The issue of regularity has obviously played a central role in the theory of Partial Differential Equations, almost since its inception, and despite the tremendous development, it still remains a very fruitful research field.
Regularity estimates for degenerate and singular elliptic and parabolic equations have developed considerably in recent years, in many unexpected and challenging directions.
Let us mention only few of the main contributions.
The celebrated Wiener criterion for quasi-linear elliptic equations has recently been given a new proof based on a sharp Harnack inequality for supersolutions, which allows for a straightforward generalizations to sub-elliptic equations.
An intrinsic version of the parabolic Harnack inequality for non-negative solutions of quasi-linear degenerate and singular parabolic equations, a well-known and long-standing open problem, has recently been established, opening the way to a thorough understanding of the structure of solutions of quasi-linear degenerate parabolic equations.
Uniqueness, symmetry and uniform rectifiability in some free boundary problems for elliptic equations of p-laplacian type have been recently considered by Lewis and Vogel, showing that they are essential tools in solving difficult regularity problems.
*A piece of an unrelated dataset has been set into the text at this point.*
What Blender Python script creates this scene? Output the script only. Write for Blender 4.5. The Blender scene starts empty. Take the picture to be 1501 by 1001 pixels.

Regularity for solutions of Δ∞ is a very active research field. A full proof of the C1 regularity has been given in the two-dimensional case, and Evans and Savin have recently announced the extension to C1,α, but the issue remains open for higher dimension, together with closely connected research topics. Moreover it is an outstanding open problem to understand how much of this theory can be carried over to the sub-elliptic framework. If in the case of Carnot groups preliminary results are promising, the case of general Hörmander vector fields is quite more challenging and remains open.
Boundary Harnack inequality are a fundamental tool in studying regularity; the situation for the p≠2 case is a lot less understood than for the p=2 case, but recent progress has been made, that sheds new light on the phenomena involved. The characterization of p-harmonic measure is closely connected; under this point of view, just to quote an example, Manfredi recently solved a 25-year-old conjecture.
New game theoretic interpretations of the elliptic Δp operator with 1≤ p≤∞, have been given in the last years; this point of view is at its very beginning, but promises to be really enlightening, with particular regards to the study of p-harmonic measure and p-capacity.
When structural estimates for elliptic and parabolic Partial Differential Equations are at disposal, then they can be fruitfully exploited in exploring the local structure of free boundaries.
A free boundary problem that has recently seen a new interest is the boundary obstacle problem (the so-called Signorini problem), which is also linked to the obstacle problem for the fractional laplacian or similar integral--differential operators; in Mathematical Finance, it is a model for perpetual american options, which are governed by jump processes.
Because of all these recent developments, and many other we did not mention here, it is timely to trace an overview that would highlight emerging trends and issues of this fascinating research topic in a proper and effective way.